Source: Discover
Earlier this week in New York, Battlestar Galactica’s co-creators David Eick and Ron Moore, along with cast members Mary McDonnell (President Roslin) and Edward James Olmos (Admiral Adama), sat down with the press for a Q&A session following a screening of the last episode. We were just as brimming with questions as you are about the finale, and here are some of the answers we got. Needless to say, what follows below the jump contains MASSIVE SPOILERS if you haven’t already seen tonight’s show, so don’t say you weren’t warned!
What exactly was Kara, and were people chasing down a rabbit hole when they assumed her father was Daniel, the missing 8th model cylon?
Ron Moore: Daniel is definitely a rabbit hole. It was an unintentional rabbit hole, to be honest. I was kind of surprised when I started picking up [that] speculation online.
For those of you who don’t know, there was a deep part of the cylon backstory that had to do with one of the cylons that was created by the final five [called Daniel.
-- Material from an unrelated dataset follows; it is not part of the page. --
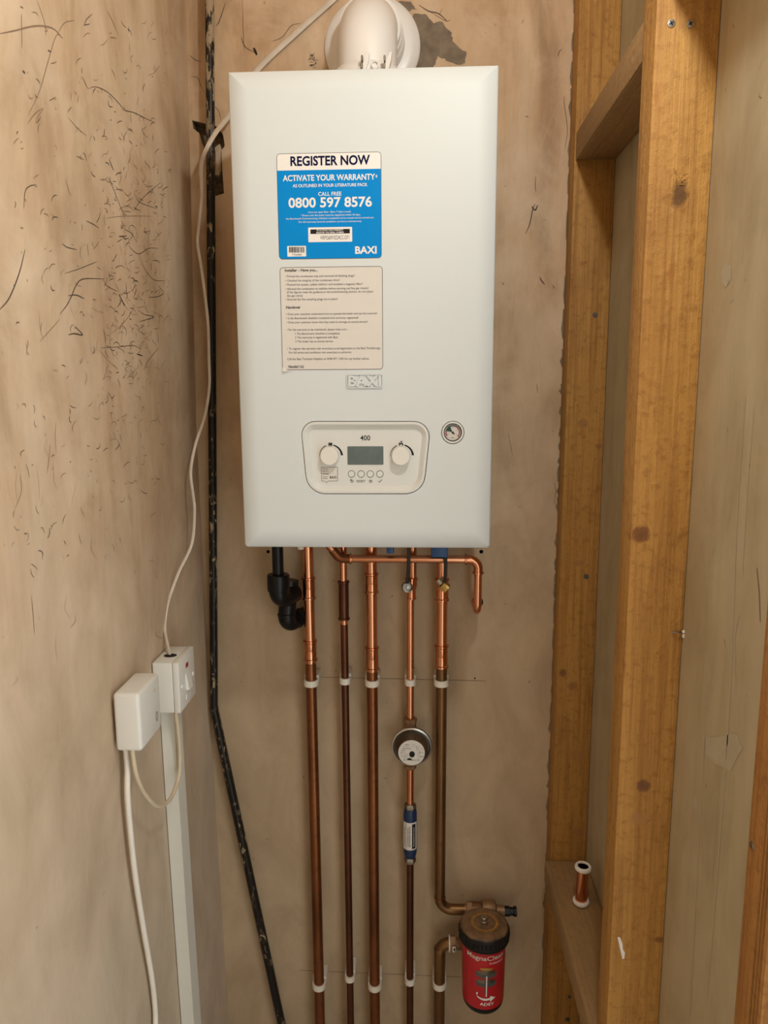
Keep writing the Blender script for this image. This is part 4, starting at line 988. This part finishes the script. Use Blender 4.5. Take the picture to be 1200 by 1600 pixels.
art([(-.003, za+H*.28), (.003, za+H*.28), (.003, za+H*.62), (-.003, za+H*.62)], 4, .0008); art([(-.0006, za+H*.24), (.0014, za+H*.24), (.0014, za+H*.6), (-.0006, za+H*.6)], 3, .0010)
sw = []
for q in range(13): t = q/12; a = math.radians(150+t*150); sw.append((-.001+.0185*math.cos(a), za+H*.275+.0085*math.sin(a)))
for q in range(13): t = 1-q/12; a = math.radians(150+t*150); sw.append((-.001+.0185*math.cos(a)*.93, za+H*.275+.0085*math.sin(a)-.0052+.0018*abs(math.cos(a))))
f = cw(A0-.04, .0012)
lab.add([f(*p) for p in sw], [(k, k+1, 24-k, 25-k) for k in range(12)], 3)
art([(.008, za+H*.275-.0033), (.008, za+H*.275-.0165), (.0195, za+H*.275-.0085)], 3, .0012)
lab.text('ADEY', pl, -.014, .016, za+H*.075, .0062, 3, .02)
for s_ in (-1, 1):
    for k in range(9):
        x = s_*.031; z = za+H*(.70-.045*k); ll = random.uniform(.004, .009); lab.add([pl(x-ll/2, z), pl(x+ll/2, z), pl(x+ll/2, z+.0007), pl(x-ll/2, z+.0007)], [(0, 1, 2, 3)], 7)
plabel(lab.build('label', ['red_print', 'ink', 'grey_face', 'paper_white', 'grey_dark', 'steel_dark', 'gold', 'darkred_print'], mf, sharp=40), 'red printed wrap label with an arrow and grey discs')
Hc = zcap_top-zcap0
cpb = MB(); prof_c = [(.044, zcap0-.002), (.0492, zcap0-.001), (.0505, zcap0+.002), (.0502, zcap0+.006), (.0498, zcap0+.008), (.0505, zcap0+Hc*.72), (.049, zcap0+Hc*.86), (.046, zcap0+Hc*.94), (.040, zcap0+Hc*.985), (.030, zcap0+Hc), (.0002, zcap0+Hc+.001)]
cpb.lathe(prof_c, o, (0, 0, 1), 56)
for k in range(40):
    a = 2*math.pi*k/40; c = cyl(MXc, MYc, .0503, a, 0); d = V((math.sin(a), -math.cos(a), 0)); e = V((d.y, -d.x, 0))*.0012
    zz0, zz1 = zcap0+.009, zcap0+Hc*.70; b_ = V((c.x, c.y, 0))
    cpb.add([b_+e+V((0, 0, zz0)), b_-e+V((0, 0, zz0)), b_+d*.0012+V((0, 0, zz0)), b_+e+V((0, 0, zz1)), b_-e+V((0, 0, zz1)), b_+d*.0012+V((0, 0, zz1))], [(0, 2, 5, 3), (2, 1, 4, 5), (3, 5, 4), (0, 1, 2)], 0)
cap = cpb.build('cap', 'cap', mf)
rr = MB()
for r0, r1 in ((.0225, .0252), (.0262, .0275)):
    n = 48; vs = []
    for k in range(n):
        a = 2*math.pi*k/n
        for r in (r0, r1): vs.append(V((MXc+.001+r*math.cos(a), MYc+r*math.sin(a), zcap_top+.0012)))
    rr.add(vs, [(2*k, 2*k+1, (2*k+3) % (2*n), (2*k+2) % (2*n)) for k in range(n)], 0)
plabel(rr.build('ring_print', 'gold', cap), 'worn gold ring printed on the cap top')
MB().lathe([(.0085, 0), (.0085, .005), (.0065, .006), (.0065, .012), (.0055, .013), (.0035, .013), (.0032, .009), (.0002, .009)], V((MXc, MYc, zcap_top)), (0, 0, 1), 20).build('bleed_valve', 'steel', mf)
# valves behind the canister
vt = MB(); vt.tube([V((.0985, PYc, zel)), V((onY(787, 1425, PYc).x+.001, PYc, zel-.0005))], .0118, 20)
vt.lathe([(.012, 0), (.0165, .001), (.0165, .012), (.012, .013)], V((.103, PYc, zel)), (1, 0, 0), 6)
vt.lathe([(.012, -.016), (.0185, -.013), (.0205, 0), (.0185, .013), (.012, .016)], V((.150, PYc, zel+.002)), (1, 0, 0), 24)
vt.tube([V((.135, PYc, zel)), V((.135, MYc+.03, zel-.004))], .013, 16)
vt.build('isolating_valve', 'brown_brass', mf)
vk = MB(); xk = onY(787, 1425, PYc).x
vk.lathe([(.0095, 0), (.0105, .001), (.0105, .012), (.0085, .013), (.0085, .020), (.0105, .021), (.0105, .026), (.0085, .027)], V((xk, PYc, zel-.001)), (1, 0, 0), 14)
vk.build('valve_cap', 'black', mf)
vl = MB(); vl.tube([V((.0705, PYc, zel2)), V((.105, PYc, zel2)), ], .0125, 20); vl.lathe([(.0125, 0), (.0165, .001), (.0165, .013), (.0125, .014)], V((.0685, PYc, zel2)), (1, 0, 0), 6, 1)
vl.tube([V((.105, PYc, zel2)), V((.125, MYc+.03, zel2))], .0125, 16)
vl.lathe([(.0155, 0), (.0168, .0004), (.0168, .0028), (.0155, .0032)], V((.0668, PYc, zel2)), (1, 0, 0), 24, 2)
vl.box(.0745, .0815, PYc-.0180, PYc-.0150, zel2-.006, zel2+.006, .0005, 1, 2); vl.box(.0765, .0800, PYc-.0184, PYc-.0178, zel2-.003, zel2+.004, 0, 1, 3)
vl.build('lower_valve', ['brown_brass', 'brown_brass', 'clip_white', 'green_print'], mf)
# wall bracket behind
MB().box(.110, .160, -.0345, -.0006, zel2-.012, zel-.012, .002).build('bracket', 'brown_brass', mf)

# ================================================================== electrics on the left wall
xl = XL(1.07)
sx0, sx1 = xl+.0012, xl+.0455
sy0, sy1, sz0, sz1 = -.3115, -.2285, 1.0275, 1.1145
sb = thing('switch_box', (xl+.02, -.27, sz0), 'white surface switch box with neon and rocker on the left wall beside the junction box', 'switch')
bb = MB(); bb.box(sx0, sx0+.033, sy0, sy1, sz0, sz1, .002)
bb.add([V((xl+.020+.011*math.cos(q*math.pi/9), -.276+.009*math.sin(q*math.pi/9), sz1+.0003)) for q in range(18)], [tuple(range(18))], 1)
bb.build('back_box', ['white_pl', 'dark'], sb)
fpt = MB().box(sx0+.0335, sx1, sy0-.0005, sy1+.0005, sz0-.0005, sz1+.0005, .0022).build('face_plate', 'white_pl', sb)
cyy = (sy0+sy1)/2; czz = (sz0+sz1)/2
def wedge(y0, y1, z0, z1, dtop, dbot, mat, name, par):
    m = MB(); x = sx1
    m.add([V((x, y0, z0)), V((x, y1, z0)), V((x, y1, z1)), V((x, y0, z1)), V((x+dbot, y0, z0)), V((x+dbot, y1, z0)), V((x+dtop, y1, z1)), V((x+dtop, y0, z1))],
          [(0, 1, 2, 3), (4, 5, 6, 7), (0, 1, 5, 4), (2, 3, 7, 6), (1, 2, 6, 5), (0, 3, 7, 4)], 0); return m.build(name, mat, par)
wedge(cyy-.009, cyy+.009, czz-.016, czz+.012, .0012, .0062, 'white_pl', 'rocker', fpt)
plabel(MB().box(sx1-.0005, sx1+.0008, cyy-.006, cyy+.006, czz+.021, czz+.029, .0004, 1).build('neon_window', 'darkred_print', fpt), 'dark red neon window')
MB().box(sx1-.0005, sx1+.0010, cyy-.012, cyy+.012, czz-.033, czz-.023, .0006, 1).build('fuse_holder', 'white_pl', fpt)
for yy in (sy0+.0125, sy1-.0125): MB().lathe([(.0036, 0), (.0038, .0012), (.0030, .002), (.0002, .002)], V((sx1-.0004, yy, czz-.002)), (1, 0, 0), 14).build('screw', 'paper_white', fpt)
# junction box
jx0, jx1 = xl-.001, xl+.0425
jy0, jy1, jz0, jz1 = -.4755, -.392, 1.0425, 1.1305
jb = thing('junction_box', (xl+.02, -.433, jz0), 'white rounded junction box on the left wall, nearest to the camera', 'junction box')
MB().box(jx0+.0022, jx0+.013, jy0+.009, jy1-.004, jz0+.008, jz1-.008, .002).build('base', 'cream', jb)
lid = MB().box(jx0+.0048, jx1, jy0, jy1, jz0, jz1, .0055, 4).build('lid', 'white_pl', jb)
MB().lathe([(.0030, 0), (.0030, .0006), (.0002, .0006)], V((jx1-.0001, (jy0+jy1)/2+.018, jz1-.018)), (1, 0, 0), 12).build('screw_cover', 'cream', lid)
ky, kz = jy1-.020, jz0+.026
hk = MB(); pts = [V((jx1+.0005, ky+.0035*math.cos(a), kz+.007*math.sin(a))) for a in [q*math.pi/10 for q in range(-8, 13)]]
hk.ribbon(pts, .0012, (1, 0, 0), 0, False); hk.build('terminal_mark', 'grey_ink', lid)
# trunking below the switch box
tz1 = sz0-.001; tyn = onY(284, 1595, -.285).y
xe = .0240
def trx(z): return XL(z)
tz = [tz1, .9, .643, .3, .154, .001]
tm = MB(); lidm = MB()
ya, yb_ = -.2850, -.2480
tm.loft([[V((trx(z)+.0006, ya, z)), V((trx(z)+.0006, yb_, z)), V((trx(z)+xe-.003, yb_, z)), V((trx(z)+xe-.003, ya, z))] for z in tz], 0, True, True)
lidm.loft([[V((trx(z)+xe-.0028, ya-.0006, z)), V((trx(z)+xe-.0028, yb_+.0006, z)), V((trx(z)+xe, yb_+.0006, z)), V((trx(z)+xe, ya-.0006, z))] for z in tz], 0, True, True)
tr = thing('cable_trunking', (xl+.012, -.266, 0.001), 'white square plastic cable trunking running down the left wall under the switch box', 'trunking')
tm.build('channel', 'trunk', tr, smooth=False); lidm.build('lid', 'trunk', tr, smooth=False)
# cables
fx = xl+.026
lp = [V((fx, -.452, jz0+.004)), onX(208, 1180, fx), onX(213, 1210, fx), onX(226, 1240, fx), onX(247, 1260, fx+.002), onX(266, 1248, fx+.004), onX(279, 1215, fx+.006), onX(281, 1180, fx+.008), onX(278.5, 1145, fx+.009), onX(275.5, 1118, fx+.009), V((onX(275, 1112, fx+.009).x, onX(275, 1112, fx+.009).y, sz0+.001))]
lp[0].y = lp[1].y-.0005
tag(MB().tube(spline(lp, 8), .0033, 14).build('flex_cable', 'cream'), 'cream flex hanging in a loop between the junction box and the switch box', 'cable')
wx = xl+.012
wc = [onX(200, 1172, wx), onX(199, 1200, wx), onX(199, 1240, wx), onX(203, 1290, wx), onX(211, 1365, wx), onX(224, 1450, wx), onX(236, 1520, wx), onX(241.5, 1565, wx), onX(243, 1600, wx), onX(243, 1700, wx+.01)]
wc[0] = V((wc[0].x, wc[1].y-.001, jz0+.004)); wc.append(V((wc[-1].x, wc[-1].y, .006)))
tag(MB().tube(spline(wc, 8), .0043, 16).build('white_cable', 'cable'), 'thick white cable hanging from the junction box down out of the photo', 'cable')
Daniel] was later sort of aborted by Cavill… it was always intended just to be sort of an interesting bit of backstory about Cavill and his jealously. A Cain and Abel sort of allegory. Then people really started grabbing on to it and seizing on it as some major part of the mythology. In couple of interviews and in the last podcast I tried to go out of my way to say “look, don’t spend too much time and energy on this particular theory,” because it was never intended to be that major a piece of the mythology.
David Eick: It’s like Boxey in that way!
Moore: Kara is what you want her to be. It’s easy to put the label on her of “angel” or “messenger of God” or something like that. Kara Thrace died and was resurrected and came back and took the people to their final end. That was her role, her destiny in the show… We debated back and forth in the writers’ room about giving it more clarity and saying definitively what she is. We decided that the more you try to put a name on it, the less interesting it became, and we just decided this was the most interesting way for her to go out, with her just disappearing and [leave people wondering exactly what she was].
We see Galactica jump away from the Colony. Are we to assume there are a lot of pissed off Cavills out there still, or were they destroyed?
Moore: The final [cut] came out a little less clear on that than I intended…. It was scripted and the idea was that when Racetrack hits the nukes—the nukes come in and smack into the colony—it takes the colony out of the stream that was swirling around the singularity and [the colony] fell in and was destroyed. I think as we went through the [editing process], when we kept cutting frames and doing this and that, one of the things that became less apparent was that the colony was doomed. The intention was that everyone who was aboard the colony would perish.